What Do Phone Companies Do With Your Data?

What Do Phone Companies Do With Your Data

Big data is getting even bigger

Your personal information is a goldmine for marketers looking for ways to figure out what you might like, and then sell it to you. That’s big data; the modern day treasure trove for businesses of all types.

Statista forecasts that by 2027, the global big data market will hit US$103 billion, more that twice 2018 figures.

Statista big data forecast

Statista big data forecast src

In many ways, your data could be the most valuable factor you bring to a business. And one of the most use cases are with telco service providers. So what do phone companies do with your data? Read on to find out.

How telcos benefit from your personal data

Take Telstra, for instance. As their mobile service customer, they have access to your how you use your phone – your browsing habits, what you purchase online, social media posts that you like which might involve products, etc.

This data can help the telco determine what you might be interested in regarding their services. Perhaps you might want faster internet to stream larger files, and so you get sent an ad telling you about a new plan with larger data inclusions.

But businesses also have a duty to keep your data safe. This is especially critical in the telco market, where access to your private browsing history is readily available to telcos. The desire to sell produces and services to you based on collected personal data must be balanced with the responsibility to keep that data private. So how do telcos maintain that balance?

How Telstra balances your privacy with target marketing

Telstra acknowledges the fine line between respecting the privacy of your data, and marketing products to you based on that data.

Telstra chief marketing officer Jeremy Nicholas described how the telco uses Salesforce marketing cloud as a “centralised decisioning engine and data source” to personalise in-store, agent and online experiences for customers.

According to Nicholas, the collected customer data helps Telstra determine what ads to send and what not to send to the customer. In many ways, this can improve a customer’s online experience by suppressing ads that they likely won’t be interested in based on their data, and sending ads that fit their usage history instead.

Mr. Nicholas gave an example regarding 5G plans or products:

“If you’re in a 5G area and we’ve turned on the cell towers in your area and flipped over to 5G, we’ll see that you’re connecting onto that [tower] say 30-40-50 percent of the time and we’ll say, ‘Hey, we’ve actually rolled out 5G in your area, we can see that the cell tower you use all the time for most of the things you do is actually 5G-enabled. Here’s a great 5G upgrade offer on your new iPhone or Samsung’.”

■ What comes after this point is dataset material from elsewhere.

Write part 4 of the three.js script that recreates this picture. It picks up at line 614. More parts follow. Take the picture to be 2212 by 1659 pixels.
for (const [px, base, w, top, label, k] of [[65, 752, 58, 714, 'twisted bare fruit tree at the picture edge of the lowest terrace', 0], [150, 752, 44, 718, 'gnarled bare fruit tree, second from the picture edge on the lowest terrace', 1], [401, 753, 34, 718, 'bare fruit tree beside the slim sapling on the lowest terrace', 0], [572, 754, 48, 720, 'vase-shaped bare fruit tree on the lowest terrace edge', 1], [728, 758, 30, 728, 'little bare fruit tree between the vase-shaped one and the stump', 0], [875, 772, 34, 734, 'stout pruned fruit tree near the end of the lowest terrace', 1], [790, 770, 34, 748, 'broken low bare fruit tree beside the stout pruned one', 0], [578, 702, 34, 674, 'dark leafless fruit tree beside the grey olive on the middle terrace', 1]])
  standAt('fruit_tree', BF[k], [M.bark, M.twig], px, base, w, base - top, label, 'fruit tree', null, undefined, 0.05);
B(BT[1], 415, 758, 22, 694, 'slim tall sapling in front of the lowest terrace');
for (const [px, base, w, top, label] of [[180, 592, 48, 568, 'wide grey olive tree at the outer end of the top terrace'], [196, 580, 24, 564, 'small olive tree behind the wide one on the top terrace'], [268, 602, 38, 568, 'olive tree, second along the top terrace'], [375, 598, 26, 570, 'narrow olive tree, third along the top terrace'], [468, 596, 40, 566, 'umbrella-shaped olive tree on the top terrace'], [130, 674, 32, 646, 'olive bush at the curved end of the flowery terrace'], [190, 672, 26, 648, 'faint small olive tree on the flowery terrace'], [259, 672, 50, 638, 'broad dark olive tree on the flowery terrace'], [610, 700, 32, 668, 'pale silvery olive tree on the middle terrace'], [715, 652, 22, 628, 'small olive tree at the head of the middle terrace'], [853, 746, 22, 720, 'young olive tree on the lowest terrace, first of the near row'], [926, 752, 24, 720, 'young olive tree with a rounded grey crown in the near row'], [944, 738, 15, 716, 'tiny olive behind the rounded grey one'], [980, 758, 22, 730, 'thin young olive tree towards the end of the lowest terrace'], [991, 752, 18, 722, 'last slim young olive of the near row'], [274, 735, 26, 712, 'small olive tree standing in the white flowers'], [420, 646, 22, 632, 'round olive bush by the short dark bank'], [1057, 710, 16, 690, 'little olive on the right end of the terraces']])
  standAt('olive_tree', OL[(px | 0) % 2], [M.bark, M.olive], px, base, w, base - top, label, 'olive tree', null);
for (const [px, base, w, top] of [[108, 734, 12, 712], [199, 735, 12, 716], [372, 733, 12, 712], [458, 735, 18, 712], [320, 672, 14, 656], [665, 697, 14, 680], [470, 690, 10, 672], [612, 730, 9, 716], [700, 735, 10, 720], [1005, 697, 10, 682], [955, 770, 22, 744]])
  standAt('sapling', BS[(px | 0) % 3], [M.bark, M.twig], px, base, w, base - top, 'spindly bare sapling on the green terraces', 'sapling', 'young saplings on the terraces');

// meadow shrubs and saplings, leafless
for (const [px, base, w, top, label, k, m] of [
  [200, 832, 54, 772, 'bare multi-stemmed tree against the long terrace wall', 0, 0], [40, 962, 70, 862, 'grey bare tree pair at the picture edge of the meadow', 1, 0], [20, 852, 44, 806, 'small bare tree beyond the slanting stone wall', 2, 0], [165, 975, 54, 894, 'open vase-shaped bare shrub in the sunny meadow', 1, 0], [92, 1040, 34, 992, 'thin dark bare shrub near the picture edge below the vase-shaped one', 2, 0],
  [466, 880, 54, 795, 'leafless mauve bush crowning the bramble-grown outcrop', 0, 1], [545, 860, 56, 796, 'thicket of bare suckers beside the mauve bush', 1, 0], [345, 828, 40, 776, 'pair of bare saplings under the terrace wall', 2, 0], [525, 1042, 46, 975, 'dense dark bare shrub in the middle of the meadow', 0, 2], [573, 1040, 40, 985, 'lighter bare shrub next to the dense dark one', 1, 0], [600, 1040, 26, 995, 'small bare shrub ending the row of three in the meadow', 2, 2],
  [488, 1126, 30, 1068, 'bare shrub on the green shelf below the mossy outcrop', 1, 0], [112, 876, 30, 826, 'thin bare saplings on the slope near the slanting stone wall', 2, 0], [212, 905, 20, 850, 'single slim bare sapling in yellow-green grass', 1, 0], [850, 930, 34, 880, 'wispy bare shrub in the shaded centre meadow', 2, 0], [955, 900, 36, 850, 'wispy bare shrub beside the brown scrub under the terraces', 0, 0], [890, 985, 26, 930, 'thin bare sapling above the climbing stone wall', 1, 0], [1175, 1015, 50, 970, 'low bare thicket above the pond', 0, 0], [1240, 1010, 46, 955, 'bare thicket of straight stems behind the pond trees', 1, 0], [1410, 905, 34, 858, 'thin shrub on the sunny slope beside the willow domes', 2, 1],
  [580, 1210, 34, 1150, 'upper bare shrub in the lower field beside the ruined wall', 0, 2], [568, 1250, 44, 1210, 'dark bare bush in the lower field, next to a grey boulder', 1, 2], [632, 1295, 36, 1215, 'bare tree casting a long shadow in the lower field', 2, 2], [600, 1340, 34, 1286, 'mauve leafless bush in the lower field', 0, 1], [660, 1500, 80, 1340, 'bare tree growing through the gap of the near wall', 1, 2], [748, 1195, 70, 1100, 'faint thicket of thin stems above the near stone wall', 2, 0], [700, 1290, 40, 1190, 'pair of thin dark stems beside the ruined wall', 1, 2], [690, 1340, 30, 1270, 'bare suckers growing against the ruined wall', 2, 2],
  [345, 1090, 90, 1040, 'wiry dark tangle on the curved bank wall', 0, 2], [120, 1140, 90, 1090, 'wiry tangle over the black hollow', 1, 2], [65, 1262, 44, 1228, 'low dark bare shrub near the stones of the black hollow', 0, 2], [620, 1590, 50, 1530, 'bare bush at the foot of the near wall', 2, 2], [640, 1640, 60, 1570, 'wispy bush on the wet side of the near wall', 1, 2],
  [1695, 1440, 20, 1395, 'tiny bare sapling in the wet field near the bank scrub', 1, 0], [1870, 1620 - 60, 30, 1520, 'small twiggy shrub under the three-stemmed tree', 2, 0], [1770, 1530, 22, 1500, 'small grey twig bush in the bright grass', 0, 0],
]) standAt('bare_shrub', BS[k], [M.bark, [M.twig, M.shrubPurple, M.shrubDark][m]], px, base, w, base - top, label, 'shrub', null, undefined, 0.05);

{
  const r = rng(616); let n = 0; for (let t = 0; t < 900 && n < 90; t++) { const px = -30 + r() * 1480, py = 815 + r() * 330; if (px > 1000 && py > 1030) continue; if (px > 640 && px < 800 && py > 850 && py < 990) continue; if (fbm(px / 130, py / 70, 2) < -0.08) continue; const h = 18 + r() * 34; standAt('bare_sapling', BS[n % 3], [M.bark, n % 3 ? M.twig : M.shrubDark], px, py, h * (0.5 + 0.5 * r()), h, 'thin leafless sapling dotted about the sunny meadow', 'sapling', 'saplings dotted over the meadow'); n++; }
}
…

But there must be a considerable amount of snooping to be able to know this, which can be quite creepy. Mr. Nicholas explains this away by focusing on how targeted ads help the customer – he claims it’s not about putting pressure on you to make a purchase, but rather just informing you about a service you might like.

And as far as measures taken to keep all of this ethical, Telstra also uses customer data to identify vulnerable groups and exclude them from targeted ads campaigns. For instance, financial literacy could be a key factor – if data indicates that a customer cannot afford a particular service, ads about that service would be suppressed for that customer.

But then again, data can be misleading. A customer might seem financially vulnerable as far as a data is concerned, but might still want to purchase an expensive service. In such a case, the customer might take offence to being excluded from such ads.

However, in order to maintain that balance between privacy and marketing, telcos like Telstra must err on the side of caution to avoid unethical practices like selling to customers who seem vulnerable in whatever ways relevant to a particular product.

Final words

Considered in abstraction, it makes sense that Telstra would be finding every way they can to mine the value in the data they have. The biggest financial trend of the internet age is using first the ‘meta data’ and then the raw data itself, in Artificial Intelligence and Machine Learning algorithms, to target ads to users.

Alongside Google Facebook and the big internet companies we hear about in the news, phone companies like Telstra and banks are the institutions in Australia which hold the lions share of information about people. Just think how much your phone knows about you. It senses where you live, it knows who you call, when you’re surfing the internet on Telstra’s mobile data network, it knows which sites you’ve been to and what you’ve looked at.

Telstra have a responsibility to their shareholders to make the most of the commercial opportunity which has been afforded them. Of course, they also have a responsibility not to ‘freak out’ their customers with ads which make clear how closely they are being monitored.